I ran a series of posts about my flying training recently. On 17th December 1903 the first sustained powered flight was made by Orville Wright at Kitty Hawk North Carolina. It lasted twelve seconds, achieved a speed of almost seven miles per hour, and an altitude of 120 feet. The secret of Wilbur and Orville Wright’s success was the three axis control system they devised to control the airplane. The same principles are used by fixed wing aircraft today.
The Smithsonian’s National Air and Space Museum has in its collection the Wright Flyer, the aircraft that made that first flight. It also has the 1909 Wright Military Flyer. The U.S. Army were the Wright brothers’ first customer for their flying machine. Is there something in human nature which having devised something magical like a flying machine immediately turns to the thought, how can we use this to kill people more effectively?

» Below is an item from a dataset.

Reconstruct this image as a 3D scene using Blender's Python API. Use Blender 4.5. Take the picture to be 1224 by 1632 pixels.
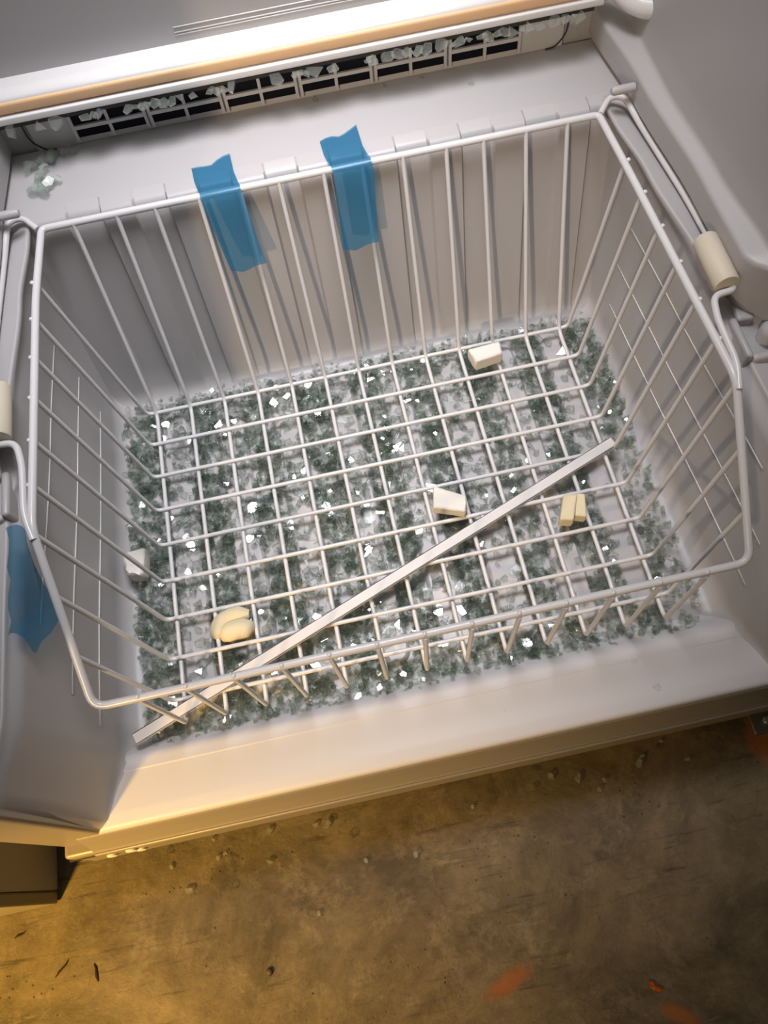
import bpy, math, random
from mathutils import Vector, Matrix
import mathutils
random.seed(7)
for o in list(bpy.data.objects):
    bpy.data.objects.remove(o)
SC = bpy.context.scene
COL = SC.collection

# ------------------------------------------------------------------ camera
cam_d = bpy.data.cameras.new('camera')
cam = bpy.data.objects.new('camera', cam_d)
COL.objects.link(cam)
R_ = Vector((0.97749725, -0.1992339, -0.0693179))
U_ = Vector((0.20988497, 0.88561282, 0.41429244))
F_ = Vector((0.02115228, 0.41951851, -0.9075003))
M = Matrix((R_, U_, -F_)).transposed().to_4x4()
M.translation = Vector((-0.02686928, -0.24450588, 0.81468859))
cam.matrix_world = M
cam_d.sensor_fit = 'VERTICAL'
cam_d.sensor_height = 36.0
cam_d.lens = 1270.0 / 1632.0 * 36.0
cam_d.clip_start = 0.02
SC.camera = cam
SC.cycles.transparent_max_bounces = 24

# ------------------------------------------------------------------ light
SC.view_settings.view_transform = 'Standard'
SC.view_settings.look = 'None'
SC.view_settings.gamma = 1.0
SC.view_settings.use_curve_mapping = False
SC.view_settings.exposure = -0.30
W = bpy.data.worlds.new('garage_gloom')
SC.world = W
W.use_nodes = True
W.node_tree.nodes['Background'].inputs[0].default_value = (0.62, 0.58, 0.56, 1)
W.node_tree.nodes['Background'].inputs[1].default_value = 0.07


def area(name, loc, target, size, power, color, sy=None):
    d = bpy.data.lights.new(name, 'AREA')
    d.energy = power
    d.color = color
    d.size = size
    if sy:
        d.shape = 'RECTANGLE'
        d.size_y = sy
    o = bpy.data.objects.new(name, d)
    COL.objects.link(o)
    o.location = loc
    o.rotation_euler = (Vector(target) - Vector(loc)).to_track_quat('-Z', 'Y').to_euler()
    return o


area('ceiling_fill', (0.0, 0.1, 1.3), (0.0, 0.1, 0), 0.5, 0.8, (0.88, 0.93, 1.0))
sp = bpy.data.lights.new('overhead_lamp', 'SPOT')
sp.energy = 76
sp.color = (0.96, 0.945, 1.0)
sp.spot_size = math.radians(62)
sp.spot_blend = 1.0
sp.shadow_soft_size = 0.20
so = bpy.data.objects.new('overhead_lamp', sp)
COL.objects.link(so)
so.location = (0.0, 0.35, 1.15)
so.rotation_euler = (Vector((-0.04, 0.30, 0)) - Vector(so.location)).to_track_quat('-Z', 'Y').to_euler()
area('garage_lamp', (-0.86, -1.5, 1.20), (0.0, 0.25, 0.05), 0.12, 2.0, (1.0, 0.78, 0.55))
kp = bpy.data.lights.new('torch_lamp', 'SPOT')
kp.energy = 82
kp.color = (1.0, 0.74, 0.49)
kp.spot_size = math.radians(31)
kp.spot_blend = 0.9
kp.shadow_soft_size = 0.03
ko = bpy.data.objects.new('torch_lamp', kp)
COL.objects.link(ko)
ko.location = (-0.86, -1.45, 1.05)
ko.rotation_euler = (Vector((-0.05, 0.24, 0.05)) - Vector(ko.location)).to_track_quat('-Z', 'Y').to_euler()
wp = bpy.data.lights.new('work_lamp', 'SPOT')
wp.energy = 90
wp.color = (1.0, 0.57, 0.11)
wp.spot_size = math.radians(76)
wp.spot_blend = 1.0
wp.shadow_soft_size = 0.05
wo = bpy.data.objects.new('work_lamp', wp)
COL.objects.link(wo)
wo.location = (-0.80, -0.68, 0.42)
wo.rotation_euler = (Vector((-0.46, -0.31, -0.18)) - Vector(wo.location)).to_track_quat('-Z', 'Y').to_euler()
# small unseen point lights overhead, added to make the fine glints in the glass
for bx, by, bz in ((0.5, -0.6, 1.5), (-0.25, 0.12, 1.4), (0.28, 0.40, 1.35), (-0.15, -0.45, 1.7), (0.12, 0.05, 1.6)):
    bd = bpy.data.lights.new('added_glint_light', 'POINT')
    bd.energy = 1.3
    bd.color = (1.0, 0.93, 0.78)
    bd.shadow_soft_size = 0.012
    bo = bpy.data.objects.new('added_glint_light', bd)
    COL.objects.link(bo)
    bo.location = (bx, by, bz)

# ------------------------------------------------------------------ materials


def mat(name, color, rough=0.4, spec=0.5, metal=0.0, bump=0.0, bscale=400.0, var=0.0, vscale=6.0):
    m = bpy.data.materials.new(name)
    m.use_nodes = True
    nt = m.node_tree
    b = nt.nodes['Principled BSDF']
    b.inputs['Base Color'].default_value = (*color, 1)
    b.inputs['Roughness'].default_value = rough
    b.inputs['Metallic'].default_value = metal
    b.inputs['Specular IOR Level'].default_value = spec
    tc = nt.nodes.new('ShaderNodeTexCoord')
    if var:
        n = nt.nodes.new('ShaderNodeTexNoise')
        n.inputs['Scale'].default_value = vscale
        n.inputs['Detail'].default_value = 4
        nt.links.new(tc.outputs['Object'], n.inputs['Vector'])
        mx = nt.nodes.new('ShaderNodeMix')
        mx.data_type = 'RGBA'
        mx.inputs['A'].default_value = (*[c * (1 - var) for c in color], 1)
        mx.inputs['B'].default_value = (*[min(1, c * (1 + var)) for c in color], 1)
        nt.links.new(n.outputs['Fac'], mx.inputs['Factor'])
        nt.links.new(mx.outputs['Result'], b.inputs['Base Color'])
    if bump:
        n = nt.nodes.new('ShaderNodeTexNoise')
        n.inputs['Scale'].default_value = bscale
        n.inputs['Detail'].default_value = 3
        nt.links.new(tc.outputs['Object'], n.inputs['Vector'])
        bp = nt.nodes.new('ShaderNodeBump')
        bp.inputs['Strength'].default_value = bump
        bp.inputs['Distance'].default_value = 0.001
        nt.links.new(n.outputs['Fac'], bp.inputs['Height'])
        nt.links.new(bp.outputs['Normal'], b.inputs['Normal'])
    return m


M_LINER = mat('white_liner_plastic', (0.43, 0.415, 0.415), 0.36, 0.35, var=0.015, vscale=5)
M_SILL = mat('glossy_white_sill', (0.56, 0.545, 0.55), 0.42, 0.3, var=0.01)
M_WIRE = mat('white_coated_wire', (0.62, 0.61, 0.61), 0.28, 0.5)
M_VENT = mat('grey_vent_plastic', (0.52, 0.51, 0.50), 0.5, 0.4)
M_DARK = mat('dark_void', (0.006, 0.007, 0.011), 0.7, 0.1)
M_SEAM = mat('dark_seam', (0.05, 0.045, 0.04), 0.6, 0.2)
M_CREAM = mat('cream_sleeve_plastic', (0.62, 0.56, 0.44), 0.5, 0.3, var=0.03, vscale=60)
M_TRIM = mat('white_trim', (0.72, 0.71, 0.70), 0.22, 0.5)
M_AMBER = mat('peach_trim_strip', (0.80, 0.52, 0.29), 0.45, 0.3, bump=0.1)
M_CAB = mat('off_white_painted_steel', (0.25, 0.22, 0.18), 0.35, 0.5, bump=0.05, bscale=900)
M_NEIGH = mat('grey_painted_panel', (0.42, 0.41, 0.38), 0.5, 0.3, var=0.05, vscale=8)
M_FOAM = mat('white_foam', (0.72, 0.69, 0.63), 0.9, 0.1, bump=0.5, bscale=500)
M_FOAM2 = mat('cream_foam', (0.66, 0.58, 0.39), 0.85, 0.15, bump=0.3, bscale=300, var=0.04, vscale=40)
M_STRIP = mat('white_plastic_strip', (0.60, 0.575, 0.56), 0.45, 0.4)
M_CHROME = mat('chrome', (0.7, 0.7, 0.7), 0.18, 0.5, metal=1.0)
M_IRON = mat('dark_steel', (0.10, 0.09, 0.08), 0.45, 0.4, metal=0.6)
M_BARK = mat('dark_splinter', (0.035, 0.022, 0.010), 0.9, 0.1)
M_RUST = mat('rusty_leaf', (0.30, 0.09, 0.015), 0.8, 0.1, var=0.3, vscale=200)


def glass_mat(name, tint, through, rough=0.0, frost=0.0):
    m = bpy.data.materials.new(name)
    m.use_nodes = True
    nt = m.node_tree
    nt.nodes.clear()
    out = nt.nodes.new('ShaderNodeOutputMaterial')
    g = nt.nodes.new('ShaderNodeBsdfGlass')
    g.inputs['Color'].default_value = (*tint, 1)
    g.inputs['IOR'].default_value = 1.5
    g.inputs['Roughness'].default_value = rough
    t = nt.nodes.new('ShaderNodeBsdfTransparent')
    t.inputs['Color'].default_value = (*tint, 1)
    mx = nt.nodes.new('ShaderNodeMixShader')
    mx.inputs[0].default_value = through
    nt.links.new(g.outputs[0], mx.inputs[1])
    nt.links.new(t.outputs[0], mx.inputs[2])
    if frost:
        df = nt.nodes.new('ShaderNodeBsdfDiffuse')
        df.inputs['Color'].default_value = (0.82, 0.86, 0.80, 1)
        m2 = nt.nodes.new('ShaderNodeMixShader')
        m2.inputs[0].default_value = frost
        nt.links.new(mx.outputs[0], m2.inputs[1])
        nt.links.new(df.outputs[0], m2.inputs[2])
        mx = m2
    nt.links.new(mx.outputs[0], out.inputs['Surface'])
    return m




def clear_face_mat(name, tint, rough=0.05, ior=1.52, refr=0.0):
    m = bpy.data.materials.new(name)
    m.use_nodes = True
    nt = m.node_tree
    nt.nodes.clear()
    out = nt.nodes.new('ShaderNodeOutputMaterial')
    g = nt.nodes.new('ShaderNodeBsdfGlossy')
    g.inputs['Roughness'].default_value = rough
    t = nt.nodes.new('ShaderNodeBsdfTransparent')
    t.inputs['Color'].default_value = (*tint, 1)
    # Schlick reflectance of both sides of a thin pane
    f0 = ((ior - 1) / (ior + 1)) ** 2
    lw = nt.nodes.new('ShaderNodeLayerWeight')
    lw.inputs['Blend'].default_value = 0.5
    pw = nt.nodes.new('ShaderNodeMath')
    pw.operation = 'POWER'
    nt.links.new(lw.outputs['Facing'], pw.inputs[0])
    pw.inputs[1].default_value = 4.0
    f = nt.nodes.new('ShaderNodeMath')
    f.operation = 'MULTIPLY_ADD'
    nt.links.new(pw.outputs[0], f.inputs[0])
    f.inputs[1].default_value = 0.8
    f.inputs[2].default_value = f0
    mx = nt.nodes.new('ShaderNodeMixShader')
    nt.links.new(f.outputs[0], mx.inputs[0])
    nt.links.new(t.outputs[0], mx.inputs[1])
    nt.links.new(g.outputs[0], mx.inputs[2])
    if refr:
        gl = nt.nodes.new('ShaderNodeBsdfGlass')
        gl.inputs['Color'].default_value = (0.96, 0.985, 0.97, 1)
        gl.inputs['IOR'].default_value = 1.5
        gl.inputs['Roughness'].default_value = 0.0
        m2 = nt.nodes.new('ShaderNodeMixShader')
        m2.inputs[0].default_value = refr
        nt.links.new(mx.outputs[0], m2.inputs[1])
        nt.links.new(gl.outputs[0], m2.inputs[2])
        mx = m2
    nt.links.new(mx.outputs[0], out.inputs['Surface'])
    return m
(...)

The garden of my college, St. Edmund Hall, Oxford, contains the grave of the first English aeronaut, James Sadler. His first flight in a hot-air balloon was in 1784, two years after the first flight by the Montgolfier brothers. So it took 121 years to get from the first hot-air balloon flight to the first powered fixed wing flight, then sixty-six years later men were walking on the moon. Of course space flight would not have developed so rapidly without Wernher Von Braun, who developed the V2 missile for Hitler and the Saturn rockets for NASA.
On a more positive note about flying, the photographs of Earth taken from space make it clear to us how small and unique our home planet is, and how we really must start looking after it better. The first solo is obviously a significant moment in anyone’s flying experience, but not my most significant. Why not? I proposed to Claire in a hot-air balloon.